What is more, the largest emissions drop last year stemmed from coal.
“During 2012, particularly in the [northern] spring and early summer, low natural gas prices led to competition between natural gas and coal-fired electric power generators,” the EIA said.
“Lower natural gas prices resulted in reduced levels of coal generation and increased natural gas generation – a less carbon-intensive fuel for power generation, which shifted power generation from the most carbon-intensive fossil fuel [coal] to the least carbon-intensive fossil fuel [natural gas].”
The agency noted that other contributory factors included a decreased demand for transportation fuels and mild winter temperatures that resulted in a drop in heating demand.
A warmer-than-normal winter, particularly during the first quarter of last year, was enough to more than offset a nominal increase in cooling degree days during the summer season.

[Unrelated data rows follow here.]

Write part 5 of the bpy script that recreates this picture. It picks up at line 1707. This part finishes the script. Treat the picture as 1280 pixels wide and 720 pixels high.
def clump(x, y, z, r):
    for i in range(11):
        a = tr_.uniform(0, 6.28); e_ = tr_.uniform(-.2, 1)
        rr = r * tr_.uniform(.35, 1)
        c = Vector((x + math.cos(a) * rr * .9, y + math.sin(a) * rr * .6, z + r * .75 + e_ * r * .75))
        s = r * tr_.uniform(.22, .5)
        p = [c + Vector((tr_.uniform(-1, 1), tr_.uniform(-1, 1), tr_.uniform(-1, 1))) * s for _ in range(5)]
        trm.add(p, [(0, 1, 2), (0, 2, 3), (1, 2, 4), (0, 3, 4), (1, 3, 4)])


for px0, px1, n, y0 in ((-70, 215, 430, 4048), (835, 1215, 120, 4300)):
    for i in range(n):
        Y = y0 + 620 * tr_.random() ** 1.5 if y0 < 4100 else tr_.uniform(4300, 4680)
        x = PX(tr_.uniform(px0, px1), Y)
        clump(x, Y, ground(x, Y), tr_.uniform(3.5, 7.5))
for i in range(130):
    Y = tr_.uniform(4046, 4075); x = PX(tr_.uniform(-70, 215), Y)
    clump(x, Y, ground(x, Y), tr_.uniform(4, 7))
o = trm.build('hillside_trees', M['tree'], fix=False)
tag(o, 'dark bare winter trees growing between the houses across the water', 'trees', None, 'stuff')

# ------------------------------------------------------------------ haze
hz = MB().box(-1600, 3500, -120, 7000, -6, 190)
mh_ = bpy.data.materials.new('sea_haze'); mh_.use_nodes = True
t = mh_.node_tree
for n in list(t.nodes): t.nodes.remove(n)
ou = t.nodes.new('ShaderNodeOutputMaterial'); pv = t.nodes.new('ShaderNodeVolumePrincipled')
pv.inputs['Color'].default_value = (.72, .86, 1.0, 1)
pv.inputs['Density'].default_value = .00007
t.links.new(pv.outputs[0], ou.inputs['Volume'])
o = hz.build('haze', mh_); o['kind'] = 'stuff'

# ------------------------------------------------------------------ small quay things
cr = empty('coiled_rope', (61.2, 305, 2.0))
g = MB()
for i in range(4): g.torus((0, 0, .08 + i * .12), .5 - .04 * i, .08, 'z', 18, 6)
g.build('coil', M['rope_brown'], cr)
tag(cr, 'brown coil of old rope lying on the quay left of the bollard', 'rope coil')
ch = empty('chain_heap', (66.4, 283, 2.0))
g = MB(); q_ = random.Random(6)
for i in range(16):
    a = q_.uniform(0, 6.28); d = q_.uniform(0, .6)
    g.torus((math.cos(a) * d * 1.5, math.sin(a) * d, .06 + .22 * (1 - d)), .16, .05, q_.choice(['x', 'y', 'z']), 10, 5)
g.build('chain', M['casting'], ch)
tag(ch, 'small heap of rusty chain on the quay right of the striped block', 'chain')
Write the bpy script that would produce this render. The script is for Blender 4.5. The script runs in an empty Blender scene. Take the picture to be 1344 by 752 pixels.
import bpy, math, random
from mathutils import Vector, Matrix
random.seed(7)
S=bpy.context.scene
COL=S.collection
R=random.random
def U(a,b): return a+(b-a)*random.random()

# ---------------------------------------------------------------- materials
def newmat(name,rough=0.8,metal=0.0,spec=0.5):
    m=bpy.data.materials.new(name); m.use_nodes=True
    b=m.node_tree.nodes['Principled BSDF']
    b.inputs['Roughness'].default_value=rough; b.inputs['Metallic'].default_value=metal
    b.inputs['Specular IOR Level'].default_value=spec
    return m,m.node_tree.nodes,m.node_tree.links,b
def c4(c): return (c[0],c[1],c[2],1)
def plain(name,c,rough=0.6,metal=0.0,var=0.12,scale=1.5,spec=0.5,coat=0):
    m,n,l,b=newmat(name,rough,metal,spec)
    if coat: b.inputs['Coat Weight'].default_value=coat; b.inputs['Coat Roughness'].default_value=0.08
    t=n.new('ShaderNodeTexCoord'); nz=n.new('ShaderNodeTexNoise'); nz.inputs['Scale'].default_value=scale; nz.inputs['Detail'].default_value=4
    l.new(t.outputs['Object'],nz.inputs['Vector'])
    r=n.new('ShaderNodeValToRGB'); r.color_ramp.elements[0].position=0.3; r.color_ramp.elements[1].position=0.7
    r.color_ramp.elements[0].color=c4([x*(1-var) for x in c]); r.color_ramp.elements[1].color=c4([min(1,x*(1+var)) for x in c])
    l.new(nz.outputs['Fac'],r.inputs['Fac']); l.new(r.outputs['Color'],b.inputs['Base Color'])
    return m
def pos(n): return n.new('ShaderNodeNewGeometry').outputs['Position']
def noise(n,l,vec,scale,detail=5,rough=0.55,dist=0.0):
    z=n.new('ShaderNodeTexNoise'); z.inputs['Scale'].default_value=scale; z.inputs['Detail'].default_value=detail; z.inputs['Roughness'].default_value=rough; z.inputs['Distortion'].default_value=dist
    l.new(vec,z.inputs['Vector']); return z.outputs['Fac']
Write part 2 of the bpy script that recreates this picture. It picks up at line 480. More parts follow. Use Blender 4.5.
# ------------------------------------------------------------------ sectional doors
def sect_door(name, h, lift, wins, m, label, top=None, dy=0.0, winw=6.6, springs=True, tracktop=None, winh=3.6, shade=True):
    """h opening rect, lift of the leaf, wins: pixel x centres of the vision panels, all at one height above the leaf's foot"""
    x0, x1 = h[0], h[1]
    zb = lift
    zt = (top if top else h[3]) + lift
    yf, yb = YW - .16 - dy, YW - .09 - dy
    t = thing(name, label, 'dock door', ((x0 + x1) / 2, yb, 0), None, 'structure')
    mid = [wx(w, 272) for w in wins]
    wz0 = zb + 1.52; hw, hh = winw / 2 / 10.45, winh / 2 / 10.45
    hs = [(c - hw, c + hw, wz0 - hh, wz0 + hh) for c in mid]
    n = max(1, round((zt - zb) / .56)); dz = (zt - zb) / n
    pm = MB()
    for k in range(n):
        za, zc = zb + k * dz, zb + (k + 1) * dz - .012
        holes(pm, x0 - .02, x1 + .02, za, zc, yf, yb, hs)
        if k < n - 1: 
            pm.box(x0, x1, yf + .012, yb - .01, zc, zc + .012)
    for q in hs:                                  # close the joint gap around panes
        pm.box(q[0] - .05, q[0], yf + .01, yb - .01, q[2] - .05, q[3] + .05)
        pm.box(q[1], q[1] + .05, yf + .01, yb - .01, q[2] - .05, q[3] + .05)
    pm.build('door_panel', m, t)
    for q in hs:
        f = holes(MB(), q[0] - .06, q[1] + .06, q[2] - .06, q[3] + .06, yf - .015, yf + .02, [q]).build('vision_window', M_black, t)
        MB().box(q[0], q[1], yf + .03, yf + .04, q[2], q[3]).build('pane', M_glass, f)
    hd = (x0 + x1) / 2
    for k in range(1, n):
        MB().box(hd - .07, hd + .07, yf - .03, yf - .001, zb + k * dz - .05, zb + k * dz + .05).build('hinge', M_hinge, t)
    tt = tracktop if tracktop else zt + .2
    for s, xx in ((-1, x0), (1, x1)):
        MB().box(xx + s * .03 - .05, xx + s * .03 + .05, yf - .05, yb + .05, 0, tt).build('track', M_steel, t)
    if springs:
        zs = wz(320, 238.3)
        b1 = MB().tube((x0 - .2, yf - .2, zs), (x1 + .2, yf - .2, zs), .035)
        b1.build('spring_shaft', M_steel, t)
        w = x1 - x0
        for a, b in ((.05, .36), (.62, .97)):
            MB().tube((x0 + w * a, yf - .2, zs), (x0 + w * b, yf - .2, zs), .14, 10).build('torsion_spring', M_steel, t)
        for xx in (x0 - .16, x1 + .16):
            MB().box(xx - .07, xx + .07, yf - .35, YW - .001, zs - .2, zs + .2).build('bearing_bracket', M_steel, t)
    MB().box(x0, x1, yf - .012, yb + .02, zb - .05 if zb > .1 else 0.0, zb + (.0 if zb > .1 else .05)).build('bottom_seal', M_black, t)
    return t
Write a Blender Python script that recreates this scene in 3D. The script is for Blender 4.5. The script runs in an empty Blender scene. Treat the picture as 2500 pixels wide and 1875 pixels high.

“The idea is that due to rising natural gas prices we're going to continue a trend we saw in the second part of 2012, which is the very dramatic increase of natural gas in the power sector that happened in the first half of 2012 [starting] to abate,” EIA analyst Marie Rinkoski-Spangler told US News and World Report.
EIA said it would publish a full analysis of 2012 energy-related CO2 emissions later this year.
While the reduced demand for coal over 2012 had its impact on the industry and production, the tide seems to be changing as historically low natural gas prices begin to rise.
It is making coal a more competitive choice for generation once again.
How that change will impact emissions, of course, remains to be seen.